© JUNGE FREIHEIT Verlag GmbH & Co.  www.jungefreiheit.de  24/10 11. Juni 2010

„Bündelung der Kräfte“
Annäherung I: Republikaner und Pro NRW gehen aufeinander zu
Christian Vollradt

Ob „Nullkomma-Ghetto“ oder „großspurige Ein-Thema-Partei“: Wenn Funktionäre von Pro NRW und Republikanern über die jeweils andere Gruppierung herzogen, ging es meist wenig schmeichelhaft zu. Doch solche Schmähungen sollen nun der Vergangenheit angehören.

Man werde gemeinsam „den Blick nach vorne“ richten, denn angesichts des immer stärkeren Linksdralls der Union sei „die Bündelung der demokratischen rechten Kräfte und Parteien ein Gebot der Stunde“. Zu diesem Ergebnis kamen Republikaner-Chef Rolf Schlierer und der Vorsitzende von Pro NRW, Markus Beisicht, bei ihrem ersten Gesprächstreffen Ende Mai. Allen Spekulationen zum Trotz weisen beide Politiker das Gerücht um eine mögliche Fusion  zurück; allerdings mit unterschiedlicher Nuancierung: „Schwachsinn“, nennt es Rolf Schlierer gegenüber der JUNGEN FREIHEIT. Markus Beisicht läßt dagegen durchblicken, daß diese Nicht-Thematisierung eher temporär als grundsätzlich begründet ist. Um über so etwas wie Fusionen zu reden, sei die Zeit noch nicht reif: „Es ging zunächst um eine vertrauensbildende Maßnahme“, betonte Beisicht im Gespräch mit dieser Zeitung.
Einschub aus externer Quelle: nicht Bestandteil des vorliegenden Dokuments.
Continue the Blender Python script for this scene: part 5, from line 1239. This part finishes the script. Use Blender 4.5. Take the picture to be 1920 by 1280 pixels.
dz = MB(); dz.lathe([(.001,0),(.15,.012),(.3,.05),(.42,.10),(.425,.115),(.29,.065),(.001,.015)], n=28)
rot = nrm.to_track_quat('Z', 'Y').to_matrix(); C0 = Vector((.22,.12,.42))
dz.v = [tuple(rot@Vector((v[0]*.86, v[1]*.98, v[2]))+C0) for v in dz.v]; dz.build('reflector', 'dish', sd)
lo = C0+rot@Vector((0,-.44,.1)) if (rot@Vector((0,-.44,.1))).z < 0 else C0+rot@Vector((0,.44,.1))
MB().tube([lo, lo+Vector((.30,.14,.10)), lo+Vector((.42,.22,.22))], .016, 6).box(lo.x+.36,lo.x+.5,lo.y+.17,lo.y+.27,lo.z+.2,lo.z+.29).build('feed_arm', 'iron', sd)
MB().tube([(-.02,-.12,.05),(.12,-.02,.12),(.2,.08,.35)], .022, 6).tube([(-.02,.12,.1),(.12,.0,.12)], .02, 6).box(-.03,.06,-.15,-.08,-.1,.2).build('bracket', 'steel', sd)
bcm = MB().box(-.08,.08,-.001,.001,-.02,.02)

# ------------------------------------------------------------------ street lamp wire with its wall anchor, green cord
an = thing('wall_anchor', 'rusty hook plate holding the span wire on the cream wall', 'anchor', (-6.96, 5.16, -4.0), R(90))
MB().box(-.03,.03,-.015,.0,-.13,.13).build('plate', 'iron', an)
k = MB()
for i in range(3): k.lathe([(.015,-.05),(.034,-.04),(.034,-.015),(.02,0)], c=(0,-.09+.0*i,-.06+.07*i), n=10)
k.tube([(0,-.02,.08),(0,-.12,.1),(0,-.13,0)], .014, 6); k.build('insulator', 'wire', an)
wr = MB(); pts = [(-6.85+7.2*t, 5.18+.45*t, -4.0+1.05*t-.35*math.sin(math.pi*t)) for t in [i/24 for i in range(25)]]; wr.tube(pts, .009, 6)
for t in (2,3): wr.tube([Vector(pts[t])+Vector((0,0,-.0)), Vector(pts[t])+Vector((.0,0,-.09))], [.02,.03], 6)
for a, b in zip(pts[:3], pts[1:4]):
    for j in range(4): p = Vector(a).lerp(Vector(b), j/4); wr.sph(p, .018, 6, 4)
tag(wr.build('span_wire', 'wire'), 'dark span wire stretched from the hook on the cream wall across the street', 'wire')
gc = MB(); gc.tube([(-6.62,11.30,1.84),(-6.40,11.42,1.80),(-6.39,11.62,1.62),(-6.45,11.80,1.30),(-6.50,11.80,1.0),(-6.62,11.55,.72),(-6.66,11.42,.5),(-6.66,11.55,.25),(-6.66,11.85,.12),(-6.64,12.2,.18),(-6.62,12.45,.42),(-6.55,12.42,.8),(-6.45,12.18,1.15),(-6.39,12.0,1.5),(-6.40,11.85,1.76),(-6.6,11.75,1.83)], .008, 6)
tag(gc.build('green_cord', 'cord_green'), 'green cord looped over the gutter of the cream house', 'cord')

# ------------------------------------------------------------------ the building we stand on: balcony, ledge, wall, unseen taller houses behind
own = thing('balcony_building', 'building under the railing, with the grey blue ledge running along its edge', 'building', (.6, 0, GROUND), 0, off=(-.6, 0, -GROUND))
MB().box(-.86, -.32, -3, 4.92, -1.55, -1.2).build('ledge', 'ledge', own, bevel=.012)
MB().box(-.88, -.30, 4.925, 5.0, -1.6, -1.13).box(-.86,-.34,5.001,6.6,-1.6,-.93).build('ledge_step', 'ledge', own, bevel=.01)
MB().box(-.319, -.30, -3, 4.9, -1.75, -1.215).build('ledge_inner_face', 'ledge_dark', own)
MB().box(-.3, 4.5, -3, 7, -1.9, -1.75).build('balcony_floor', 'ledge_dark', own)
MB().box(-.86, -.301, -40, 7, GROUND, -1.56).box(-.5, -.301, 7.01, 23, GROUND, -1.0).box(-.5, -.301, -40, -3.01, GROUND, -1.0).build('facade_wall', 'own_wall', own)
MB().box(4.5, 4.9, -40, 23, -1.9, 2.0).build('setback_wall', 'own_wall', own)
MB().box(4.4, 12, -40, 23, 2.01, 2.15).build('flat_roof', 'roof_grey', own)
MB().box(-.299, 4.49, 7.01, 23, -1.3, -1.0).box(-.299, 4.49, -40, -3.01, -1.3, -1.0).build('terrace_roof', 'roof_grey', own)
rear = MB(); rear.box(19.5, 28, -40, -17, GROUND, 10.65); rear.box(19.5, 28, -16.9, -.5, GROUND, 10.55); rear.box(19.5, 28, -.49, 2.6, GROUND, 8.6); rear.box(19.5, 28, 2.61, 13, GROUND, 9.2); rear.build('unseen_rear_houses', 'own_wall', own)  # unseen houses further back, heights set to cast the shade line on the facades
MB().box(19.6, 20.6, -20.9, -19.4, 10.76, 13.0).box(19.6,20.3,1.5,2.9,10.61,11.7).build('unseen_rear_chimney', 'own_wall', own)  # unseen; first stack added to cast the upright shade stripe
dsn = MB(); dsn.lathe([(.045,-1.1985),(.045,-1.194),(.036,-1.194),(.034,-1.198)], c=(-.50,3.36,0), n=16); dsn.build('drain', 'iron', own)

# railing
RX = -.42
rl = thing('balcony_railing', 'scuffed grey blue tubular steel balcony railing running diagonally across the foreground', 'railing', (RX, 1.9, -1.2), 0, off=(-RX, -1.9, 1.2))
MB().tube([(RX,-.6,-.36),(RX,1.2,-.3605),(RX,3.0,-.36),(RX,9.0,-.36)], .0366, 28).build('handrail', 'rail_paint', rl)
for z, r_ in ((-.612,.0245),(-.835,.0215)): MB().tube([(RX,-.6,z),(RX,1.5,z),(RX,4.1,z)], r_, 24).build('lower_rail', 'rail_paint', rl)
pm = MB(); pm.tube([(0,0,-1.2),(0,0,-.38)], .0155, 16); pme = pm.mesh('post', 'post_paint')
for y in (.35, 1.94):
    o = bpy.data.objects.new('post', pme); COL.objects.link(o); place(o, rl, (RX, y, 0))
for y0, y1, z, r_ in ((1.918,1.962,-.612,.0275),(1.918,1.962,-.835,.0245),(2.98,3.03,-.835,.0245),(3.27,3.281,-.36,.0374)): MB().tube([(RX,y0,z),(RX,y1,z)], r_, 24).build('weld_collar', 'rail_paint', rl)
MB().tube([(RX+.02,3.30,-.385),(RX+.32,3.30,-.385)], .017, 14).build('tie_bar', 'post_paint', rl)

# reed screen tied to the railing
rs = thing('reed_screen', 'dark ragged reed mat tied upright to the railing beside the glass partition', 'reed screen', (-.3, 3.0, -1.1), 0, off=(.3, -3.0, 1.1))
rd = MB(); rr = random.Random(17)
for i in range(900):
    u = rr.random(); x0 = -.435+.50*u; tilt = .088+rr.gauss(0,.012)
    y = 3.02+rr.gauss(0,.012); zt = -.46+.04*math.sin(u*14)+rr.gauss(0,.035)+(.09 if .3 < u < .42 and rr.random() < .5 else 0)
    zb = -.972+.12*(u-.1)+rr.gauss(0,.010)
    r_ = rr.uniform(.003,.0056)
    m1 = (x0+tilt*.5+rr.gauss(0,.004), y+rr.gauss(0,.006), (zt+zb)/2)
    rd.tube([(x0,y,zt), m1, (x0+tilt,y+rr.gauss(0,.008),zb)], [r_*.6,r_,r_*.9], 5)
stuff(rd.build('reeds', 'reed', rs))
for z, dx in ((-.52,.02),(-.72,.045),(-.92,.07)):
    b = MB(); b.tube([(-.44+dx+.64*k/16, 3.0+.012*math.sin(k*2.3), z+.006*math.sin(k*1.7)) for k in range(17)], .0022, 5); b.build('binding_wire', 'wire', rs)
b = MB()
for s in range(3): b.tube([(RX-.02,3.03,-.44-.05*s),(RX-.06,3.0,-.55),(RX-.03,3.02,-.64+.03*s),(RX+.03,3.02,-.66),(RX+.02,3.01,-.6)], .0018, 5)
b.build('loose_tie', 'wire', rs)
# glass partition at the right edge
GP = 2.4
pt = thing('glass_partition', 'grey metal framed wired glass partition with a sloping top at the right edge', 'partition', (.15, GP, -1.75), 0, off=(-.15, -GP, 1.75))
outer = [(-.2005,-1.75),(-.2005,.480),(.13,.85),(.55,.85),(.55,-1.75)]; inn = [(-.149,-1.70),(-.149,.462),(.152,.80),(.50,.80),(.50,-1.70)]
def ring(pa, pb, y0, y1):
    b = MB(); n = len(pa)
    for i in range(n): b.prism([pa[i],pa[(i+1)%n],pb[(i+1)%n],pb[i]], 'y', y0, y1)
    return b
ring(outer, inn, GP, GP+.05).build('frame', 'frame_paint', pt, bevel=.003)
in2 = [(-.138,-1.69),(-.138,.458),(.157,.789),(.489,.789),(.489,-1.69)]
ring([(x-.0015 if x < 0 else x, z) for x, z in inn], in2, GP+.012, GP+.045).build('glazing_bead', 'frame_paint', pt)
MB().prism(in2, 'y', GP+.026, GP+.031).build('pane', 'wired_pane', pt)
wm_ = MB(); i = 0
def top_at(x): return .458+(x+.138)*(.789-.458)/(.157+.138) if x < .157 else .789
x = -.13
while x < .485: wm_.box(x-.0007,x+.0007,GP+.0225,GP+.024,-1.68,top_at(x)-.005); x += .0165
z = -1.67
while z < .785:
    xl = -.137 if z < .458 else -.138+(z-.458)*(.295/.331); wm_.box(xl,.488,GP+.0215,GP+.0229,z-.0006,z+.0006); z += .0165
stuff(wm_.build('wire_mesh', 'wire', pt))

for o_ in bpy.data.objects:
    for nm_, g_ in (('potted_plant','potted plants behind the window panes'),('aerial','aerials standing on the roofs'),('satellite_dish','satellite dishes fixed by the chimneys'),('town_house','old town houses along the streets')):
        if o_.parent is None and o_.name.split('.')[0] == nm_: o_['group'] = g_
Einig sind sich die beiden Parteichefs darin, daß eine klare Abgrenzung nach rechtsaußen vollzogen werden muß, sagt Schlierer. In einer Pressemitteilung hatten die Republikaner von einer „weitgehenden Übereinstimmung“ mit Pro NRW hinsichtlich der Lagebeurteilung gesprochen. Allerdings sei selbst der Begriff „Kooperation“ nicht ganz zutreffend, stellte Schlierer gegenüber der JF klar. Vielmehr ging es bei dem Treffen darum, „den Blick nach vorne“ zu richten und „ein Signal“ zu setzen für die wachsende Zahl der „heimatlosen Konservativen“.

Neue politische Plattform als Ziel

Wenn es um konkrete Vorhaben geht, spricht Schlierer von der ein oder anderen gemeinsamen Veranstaltung, der Generalsekretär von Pro NRW, Markus Wiener, davon, daß es „in Bälde erste gemeinsame Veranstaltungen und Kampagnen“ geben werde. Außerdem wolle man sich später „auch über gemeinsame Wahlkämpfe und Wahlplattformen auf Bundesebene unterhalten“. Die Pro-Bewegung werde weiter „als Katalysator einer rechtsdemokratischen Sammlung dienen“, da sie in der Vergangenheit „die meiste Medienaufmerksamkeit“ erhalten habe.

Beisicht sieht als Ziel eine neue politische Plattform, die für Mitglieder beider Parteien und auch für andere offen ist: „Aber die wird mit Sicherheit nicht ‘Republikaner’ heißen“, sagte der Pro-Chef. Als „Deadline“ für eine entsprechende Einigung habe man die Europawahl 2014 vereinbart. Zu einem nächsten Treffen haben sich die Parteigranden für August in Köln verabredet.

Offensichtlich ist vor allem Republikaner-Chef Schlierer für die Zusammenkunft mit Beisicht über seinen Schatten gesprungen. Denn in der Pro-Truppe hatte er bisher in erster Linie abtrünnige Republikaner gesehen. So ist nachvollziehbar, warum Schlierer betont, daß sich Pro NRW eigentlich nur auf Nord­rhein-Westfalen konzentrieren werde. Deswegen seien etwaige „Revierabsprachen“ auch momentan kein Thema, dafür „fehlt die Substanz“.

Das Treffen mit Beisicht hat jedoch vor allem eine innerparteiliche Dimension, weil Schlierer damit auf seine Kritiker zugeht. Auf dem Bundesparteitag im März hatten sich die Anhänger des rheinland-pfälzischen Republikaner-Vorsitzenden Stefan Stritter mit der Forderung nach einer verstärkten Kooperation oder gar Fusion mit Pro NRW in Stellung gebracht – und dies mit einer schonungslosen Kritik am Zustand der eigenen Partei verbunden (JF 14/10). Schlierer lenkte schließlich ein.